Lessons Learned: NBC Defense Requires Discipline

Problem: MOPP gear obviously degrades performance, but it is not a war stopper for well-trained units.

Successful Tactics, Techniques and Procedures

  • MOPP decisions, to include unmasking, should be made at the task force TOC after a thorough risk assessment. Just because a M-256 kit indicates an "all clear" in the company area does not mean it is safe to unmask. Contaminants may remain just upwind in another area.

  • The Company NBC NCO should be forward with either the commander or XO. He cannot perform his battlefield duties from the field trains. This requires on-the-spot knowledge of terrain and conditions.

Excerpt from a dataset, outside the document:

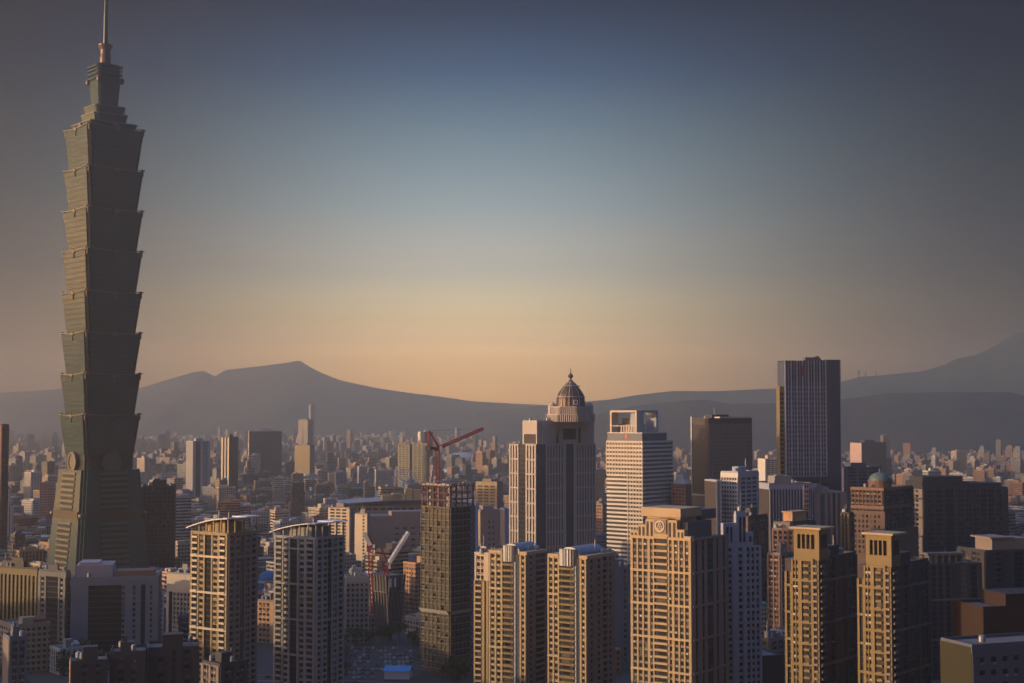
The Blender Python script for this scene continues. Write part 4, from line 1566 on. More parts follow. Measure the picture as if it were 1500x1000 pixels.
# ------------------------------------------------------------------ white banded tower
def banded():
    t = Tower('office_tower', 'white horizontally banded office tower with open square frames on its roof', 889, 941, 985, 645, 1400, 50, 'office tower')
    H, L, W = t.H, t.L, t.W
    t.body(G_DARK, 0, H, name='glass_body')
    n = int(H / 4.1)
    for i in range(n + 1):
        z = H - i * 4.1
        mb = MB()
        mb.box(-.8, W, -.8, 0, z - 1.9, z)
        mb.box(-.8, 0, 0, L, z - 1.9, z)
        t.put(mb, 'floor_band', M_WHITE)
    # light mullions: dotted upper part, plain bands below left
    us = t.lp(920)
    z0 = t.z(695)
    mb = MB()
    for k in range(13):
        u = L * k / 12
        mb.box(-.95, -.8, u - .5, u + .5, z0 if u > us else 0, H)
    mb.box(-1.3, -.8, us - .6, us + .6, 0, z0 + 1)
    for k in range(14):
        u = W * k / 13
        mb.box(u - .2, u + .2, -.95, -.8, 0, H)
    t.put(mb, 'mullion', M_CREAM)
    hp = t.z(634) - H
    mb = MB()
    mb.box(.6, W * .82, .6, L - .2, H, H + hp)
    o = t.put(mb, 'attic', wallmat('slate_panel', (0.10, 0.11, 0.15), .5))
    mb = MB()
    mb.box(.2, W * .84, .2, L, H + hp, H + hp + .9)
    mb.build('cornice', M_WHITE, o)
    mb = MB()
    mb.box(.4, .6, L * .42, L * .5, H + 1.5, H + hp - 1)
    mb.build('red_sign', wallmat('red_sign', (0.5, 0.08, 0.06), .5), o)
    # two open frames
    zt, zb = t.z(600), H + hp + .9
    f = 1.9
    y0, y1 = t.lp(932), t.lp(893)
    mb = MB()
    D = W * .22
    for ya, yb in ((y0, y0 + f), (y1 - f, y1)):
        mb.box(.8, .8 + D, ya, yb, zb, zt - f)
    mb.box(.8, .8 + D, y0, y1, zt - f, zt)
    t.put(mb, 'roof_frame', M_CREAM)
    x0, x1 = t.up(943) + D * .4, t.up(972)
    mb = MB()
    for xa, xb in ((x0, x0 + f * 2.2), (x1 - f * 1.8, x1)):
        mb.box(xa, xb, y0 - 1, y0 + D, zb, zt - f)
    mb.box(x0, x1, y0 - 1, y0 + D, zt - f, zt)
    t.put(mb, 'roof_frame', M_BLUEW)
    mb = MB()
    mb.box(.8 + D, W * .6, y0 + D + .2, y1 - 1, zb, zb + 8)
    mb.box(W * .3, W * .55, y0 + D + 3, y1 - 4, zb + 8, zb + 14)
    t.put(mb, 'lift_house', [M_PURPLE])
    mb = MB()
    for k in range(6):
        mb.box(1.2, 1.6, y0 + 3 + k * 3, y0 + 4.4 + k * 3, zb, zb + 6)
    mb.box(1.1, 1.7, y0 + 2, y1 - 2, zb + 6, zb + 6.8)
    t.put(mb, 'roof_screen', M_CREAM)
    t.finish()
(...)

  • Blood agents break down mask filters, rendering them ineffective. S4s must have replacement filters planned for and prepositioned for quick exchange in case of exposure.

  • All units, regardless of command relationship, operating in the task force sector should monitor at least one of the TF nets for NBC warnings. The TF should issue warnings on command, A/L and fire support nets to ensure the widest dissemination.